J’ai accepté de diriger une mise en scène, puis une deuxième. Le Rhinocéros est en roumain, sous-titré en français. Je leur ai dit : « J’ai fait un pas vers vous, vers la Roumanie, vers la langue roumaine, maintenant vous allez faire un pas vers la France et en français. » Occident Express est joué en français par trois des comédiens de la troupe des dix qui jouent de Rinocerii. On a présenté la pièce de Visniec en Roumanie, dans divers endroits, avec un sous-titrage en roumain. C’était un rapport très intéressant. Cette Roumanie a été quand même séparée de l’Occident, de l’Europe pendant soixante-dix ans, avec ce mur qui empêchait toute ouverture. Faire venir ces Roumains ici, c’est un bol d’air incroyable. Ils sont vingt-deux, il a fallu loger tout ce monde…
Ce que j’aime beaucoup, c’est la diversité de la programmation, toujours pointue. Cette année, vous accueillez le nouveau spectacle de Fabio Marra, La couleur des souvenirs…
Alain Timár : Fabio voulait absolument venir.
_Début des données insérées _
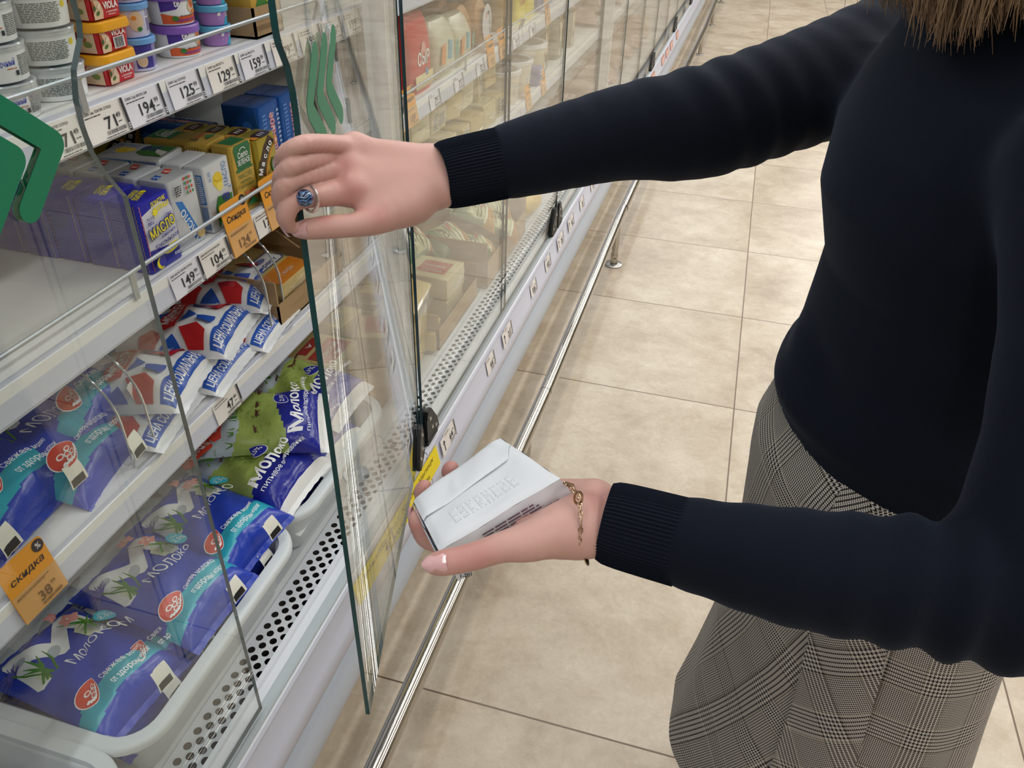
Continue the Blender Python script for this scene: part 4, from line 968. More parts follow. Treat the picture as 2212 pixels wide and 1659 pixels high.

Et puis j’ai vu une partie de son travail. Il a une équipe exquise. Ils sont incroyables. Lui-même est un homme exquis. Il a une belle sensibilité. Catherine Arditi et Dominique Pinon sont des anges. Leur projet m’a beaucoup plu.
Et puis après, vous avez un pensionnaire, Éric Bouvron, qui, après Lawrence d’Arabie, revient avec Braconnier…
Alain Timár : Il voulait jouer en plein air. Il m’a parlé de son projet. Et donc pareil, j’ai vu un des bouts de son projet dans une salle de répétition à Paris. J’ai trouvé ça très beau. Par rapport aux problèmes écologiques qu’on a aujourd’hui, au massacre de ces animaux-là, cela me paraissait très intéressant. À chaque fois ce sont des paris. Et j’aime bien faire des paris. J’aime bien cette idée du « tout-monde » qui se retrouve ici, aux Halles.